WHAT TO WORK ON: Out of all the lines below, count those with the word "wide". Give the number only.

DATA IN THIS EXERCISE:
****
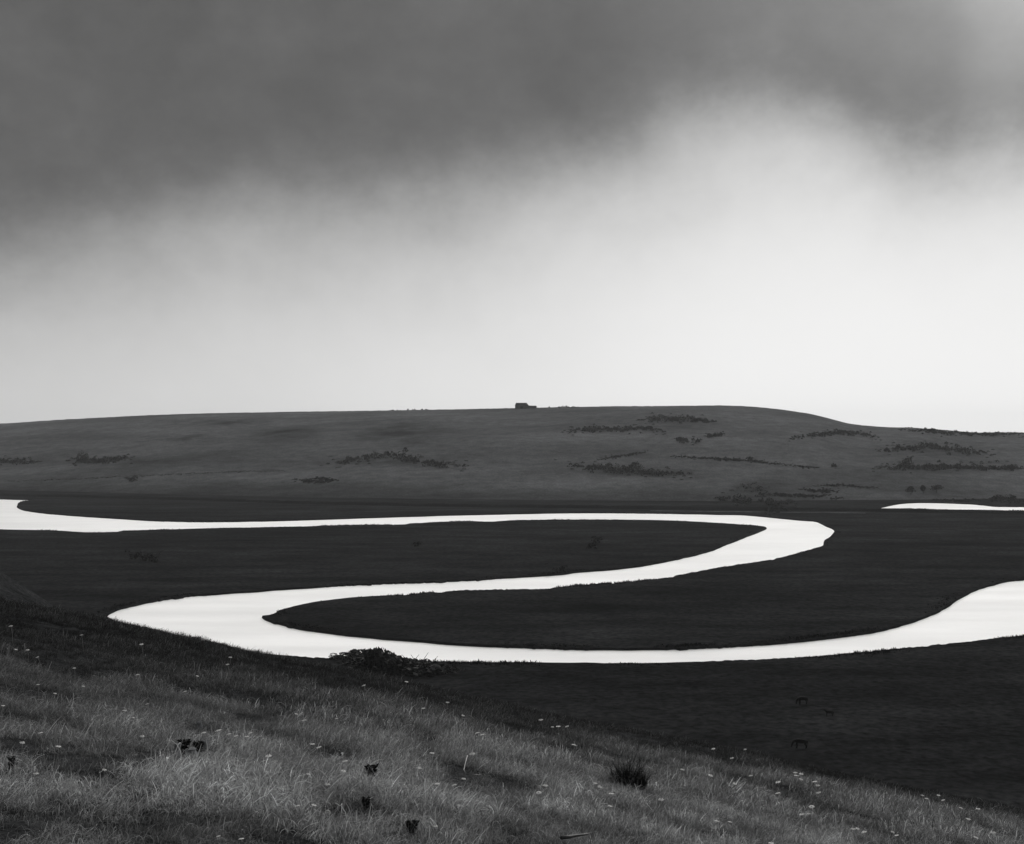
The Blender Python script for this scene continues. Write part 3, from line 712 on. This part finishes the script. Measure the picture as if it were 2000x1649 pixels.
****
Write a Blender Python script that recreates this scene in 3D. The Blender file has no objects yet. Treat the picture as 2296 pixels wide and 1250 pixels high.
****
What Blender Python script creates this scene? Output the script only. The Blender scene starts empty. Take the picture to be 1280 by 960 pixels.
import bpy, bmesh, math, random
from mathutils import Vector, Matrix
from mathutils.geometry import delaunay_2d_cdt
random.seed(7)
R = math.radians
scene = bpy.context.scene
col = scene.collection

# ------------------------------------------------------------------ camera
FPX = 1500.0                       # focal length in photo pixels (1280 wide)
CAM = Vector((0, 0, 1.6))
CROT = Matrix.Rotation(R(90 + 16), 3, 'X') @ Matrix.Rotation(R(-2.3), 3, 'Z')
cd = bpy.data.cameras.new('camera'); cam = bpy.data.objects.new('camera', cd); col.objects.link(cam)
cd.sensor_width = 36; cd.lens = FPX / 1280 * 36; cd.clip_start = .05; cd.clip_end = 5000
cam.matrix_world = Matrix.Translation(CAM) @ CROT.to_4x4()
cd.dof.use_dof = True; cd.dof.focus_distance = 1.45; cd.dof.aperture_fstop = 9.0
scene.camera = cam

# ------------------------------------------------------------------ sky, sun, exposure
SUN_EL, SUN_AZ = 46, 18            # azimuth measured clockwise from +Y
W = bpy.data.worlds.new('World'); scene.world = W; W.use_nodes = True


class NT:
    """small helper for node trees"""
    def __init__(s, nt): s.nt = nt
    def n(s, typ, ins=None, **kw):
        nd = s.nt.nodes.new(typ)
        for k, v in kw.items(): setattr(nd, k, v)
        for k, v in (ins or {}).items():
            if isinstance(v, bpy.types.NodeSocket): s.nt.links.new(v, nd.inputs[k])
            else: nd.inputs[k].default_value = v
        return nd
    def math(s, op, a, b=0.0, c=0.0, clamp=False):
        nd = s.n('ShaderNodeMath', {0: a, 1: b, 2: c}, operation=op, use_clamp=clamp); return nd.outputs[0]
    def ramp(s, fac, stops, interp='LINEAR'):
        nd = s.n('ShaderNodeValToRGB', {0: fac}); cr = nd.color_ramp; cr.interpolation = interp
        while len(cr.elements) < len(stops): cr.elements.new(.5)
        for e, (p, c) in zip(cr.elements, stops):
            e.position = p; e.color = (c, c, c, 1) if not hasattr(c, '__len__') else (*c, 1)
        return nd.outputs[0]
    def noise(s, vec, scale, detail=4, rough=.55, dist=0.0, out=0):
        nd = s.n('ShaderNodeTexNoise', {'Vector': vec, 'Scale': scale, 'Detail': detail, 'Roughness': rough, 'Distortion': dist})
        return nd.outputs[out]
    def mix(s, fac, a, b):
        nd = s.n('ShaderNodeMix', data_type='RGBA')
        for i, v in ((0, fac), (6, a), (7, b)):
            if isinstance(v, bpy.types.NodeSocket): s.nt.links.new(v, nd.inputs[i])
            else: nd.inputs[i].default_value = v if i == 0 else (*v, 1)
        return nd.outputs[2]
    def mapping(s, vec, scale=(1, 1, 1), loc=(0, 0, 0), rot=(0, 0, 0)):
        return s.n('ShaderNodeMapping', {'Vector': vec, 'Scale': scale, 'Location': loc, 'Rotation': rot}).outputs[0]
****
COMPLETE OUTPUT: 2